In a thatched hut in the centre of the village a cult shrine promises that "Jon Promise America - One Day He'll Be Returning".

"When the missionaries came they wanted to destroy our kastom," said Rutha Napat, 30, a villager. "But the Americans helped us and the friendship between us is still strong."

Around a fifth of the 30,000 people who live on Tanna are cult believers, with the rest either traditional animists or church-goers.

"I'm embarrassed when people on other islands ask me about Jon Frum," said Andrew Koda, 23, a Christian youth worker. "The Jon Frum people are like children playing games. Jon Frum is a myth."

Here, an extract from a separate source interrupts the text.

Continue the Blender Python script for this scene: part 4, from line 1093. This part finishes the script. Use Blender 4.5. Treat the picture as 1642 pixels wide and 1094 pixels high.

Anthropologists regard the cult, one of many which flowered in the Pacific after the war, as a highly successful way for islanders to maintain their culture in the face of colonialism, Christianity and modernity.

The movement even has its own MP and recently brought out a CD of traditional ballads - "Ol singsing blong Jon Frum", or Songs of Jon Frum.

"The movement started at a time when there was severe suppression of the old ways by Presbyterian missionaries," said Ralph Regenvanu, director of the Vanuatu National Cultural Council.

"When the British and French arrested the leaders, that just made it grow more. These days it's a cultural preservation movement as much as a cargo cult."

While US Navy and US Marine Corps flags flap from poles above the parading 'soldiers', the Union Jack is conspicuously absent.

"Captain Cook was the first white man to come to Tanna, in 1774, then the British and French officials. They were very bad because they wanted to destroy our kastom," said Chief Isaac, as his miniature army was put through its paces. "We're waiting for America to come back, like they did in the war."